>> START PROVIDED DATA

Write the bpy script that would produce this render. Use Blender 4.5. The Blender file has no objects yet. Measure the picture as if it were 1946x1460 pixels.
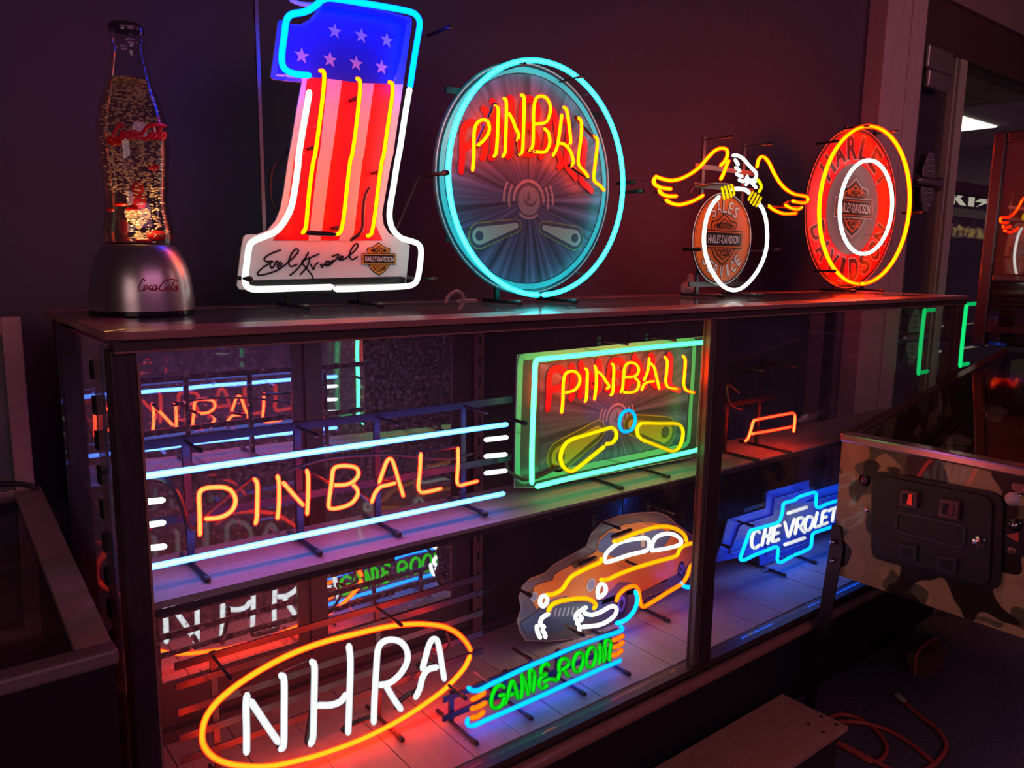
import bpy, math, random
from mathutils import Vector, Matrix, geometry
random.seed(7)
S = 1.28                      # the scene is measured in units of the camera distance; S turns them into metres (applied at the end)
SC = bpy.context.scene
COL = SC.collection
# ------------------------------------------------------------------ camera
F, CX, CY = 1485.5, 973.0, 730.0
CAM = Vector((0, -1.0, 1.15))
def _rot(yaw, pit, rol):
    cy, sy, cp, sp, cr, sr = math.cos(yaw), math.sin(yaw), math.cos(pit), math.sin(pit), math.cos(rol), math.sin(rol)
    P = Matrix(((1,0,0),(0,cp,-sp),(0,sp,cp))); Q = Matrix(((cr,-sr,0),(sr,cr,0),(0,0,1)))
    A = Q @ P
    return [A @ Vector(v) for v in ((cy,0,sy),(-sy,0,cy),(0,-1,0))]
AX = _rot(0.671434779, 0.159092785, 0.0141249111)
RM = Matrix((AX[0], AX[1], AX[2]))           # camera (right, down, forward) -> world
cd = bpy.data.cameras.new('camera'); cam = bpy.data.objects.new('camera', cd); COL.objects.link(cam)
cd.sensor_width = 36; cd.lens = F/1946*36; cd.clip_start = .02
c0, c1, c2 = RM.col[0], RM.col[1], RM.col[2]
M3 = Matrix((c0, -c1, -c2)).transposed()
cam.matrix_world = Matrix.Translation(CAM*S) @ M3.to_4x4()
SC.camera = cam
# ------------------------------------------------------------------ world, room light, added fill lamps, exposure
w = bpy.data.worlds.new('world'); SC.world = w; w.use_nodes = True
w.node_tree.nodes['Background'].inputs[0].default_value = (.34, .11, .34, 1)
w.node_tree.nodes['Background'].inputs[1].default_value = .10
def area(name, loc, rot, size, power, col):
    l = bpy.data.lights.new(name, 'AREA'); l.shape = 'RECTANGLE'; l.size, l.size_y = size; l.energy = power; l.color = col
    o = bpy.data.objects.new(name, l); COL.objects.link(o); o.location = loc; o.rotation_euler = rot
    return o
area('arcade_glow', (1.2, -3.2, 2.6), (math.radians(50), 0, math.radians(8)), (3.0, 1.0), 15.0, (1, .36, .66))
area('added_fill_header', (4.6, -1.7, 2.7), (math.radians(72), 0, 0), (1.0, .6), 9.0, (1, .40, .46))  # unseen area lamp added to brighten the door header and wall
area('added_fill_left', (-1.6, -2.4, 1.9), (math.radians(82), 0, math.radians(-68)), (1.6, .8), 8.0, (1, .66, .66))  # unseen area lamp added left of view to light the camouflage machine
SC.view_settings.view_transform = 'Standard'; SC.view_settings.look = 'None'
SC.view_settings.gamma = 1; SC.view_settings.use_curve_mapping = False; SC.view_settings.exposure = 0
SC.cycles.max_bounces = 10; SC.cycles.transparent_max_bounces = 24; SC.cycles.glossy_bounces = 6; SC.cycles.diffuse_bounces = 3
SC.cycles.caustics_reflective = False; SC.cycles.caustics_refractive = False; SC.cycles.sample_clamp_indirect = 4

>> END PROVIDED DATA

GIVEN PROBLEM –
Pictures in the data above should not be copied; transcribe everything else exactly.

ANSWER TO THE PROBLEM –
Write the bpy script that would produce this render. Use Blender 4.5. The Blender file has no objects yet. Measure the picture as if it were 1946x1460 pixels.
import bpy, math, random
from mathutils import Vector, Matrix, geometry
random.seed(7)
S = 1.28                      # the scene is measured in units of the camera distance; S turns them into metres (applied at the end)
SC = bpy.context.scene
COL = SC.collection
# ------------------------------------------------------------------ camera
F, CX, CY = 1485.5, 973.0, 730.0
CAM = Vector((0, -1.0, 1.15))
def _rot(yaw, pit, rol):
    cy, sy, cp, sp, cr, sr = math.cos(yaw), math.sin(yaw), math.cos(pit), math.sin(pit), math.cos(rol), math.sin(rol)
    P = Matrix(((1,0,0),(0,cp,-sp),(0,sp,cp))); Q = Matrix(((cr,-sr,0),(sr,cr,0),(0,0,1)))
    A = Q @ P
    return [A @ Vector(v) for v in ((cy,0,sy),(-sy,0,cy),(0,-1,0))]
AX = _rot(0.671434779, 0.159092785, 0.0141249111)
RM = Matrix((AX[0], AX[1], AX[2]))           # camera (right, down, forward) -> world
cd = bpy.data.cameras.new('camera'); cam = bpy.data.objects.new('camera', cd); COL.objects.link(cam)
cd.sensor_width = 36; cd.lens = F/1946*36; cd.clip_start = .02
c0, c1, c2 = RM.col[0], RM.col[1], RM.col[2]
M3 = Matrix((c0, -c1, -c2)).transposed()
cam.matrix_world = Matrix.Translation(CAM*S) @ M3.to_4x4()
SC.camera = cam
# ------------------------------------------------------------------ world, room light, added fill lamps, exposure
w = bpy.data.worlds.new('world'); SC.world = w; w.use_nodes = True
w.node_tree.nodes['Background'].inputs[0].default_value = (.34, .11, .34, 1)
w.node_tree.nodes['Background'].inputs[1].default_value = .10
def area(name, loc, rot, size, power, col):
    l = bpy.data.lights.new(name, 'AREA'); l.shape = 'RECTANGLE'; l.size, l.size_y = size; l.energy = power; l.color = col
    o = bpy.data.objects.new(name, l); COL.objects.link(o); o.location = loc; o.rotation_euler = rot
    return o
area('arcade_glow', (1.2, -3.2, 2.6), (math.radians(50), 0, math.radians(8)), (3.0, 1.0), 15.0, (1, .36, .66))
area('added_fill_header', (4.6, -1.7, 2.7), (math.radians(72), 0, 0), (1.0, .6), 9.0, (1, .40, .46))  # unseen area lamp added to brighten the door header and wall
area('added_fill_left', (-1.6, -2.4, 1.9), (math.radians(82), 0, math.radians(-68)), (1.6, .8), 8.0, (1, .66, .66))  # unseen area lamp added left of view to light the camouflage machine
SC.view_settings.view_transform = 'Standard'; SC.view_settings.look = 'None'
SC.view_settings.gamma = 1; SC.view_settings.use_curve_mapping = False; SC.view_settings.exposure = 0
SC.cycles.max_bounces = 10; SC.cycles.transparent_max_bounces = 24; SC.cycles.glossy_bounces = 6; SC.cycles.diffuse_bounces = 3
SC.cycles.caustics_reflective = False; SC.cycles.caustics_refractive = False; SC.cycles.sample_clamp_indirect = 4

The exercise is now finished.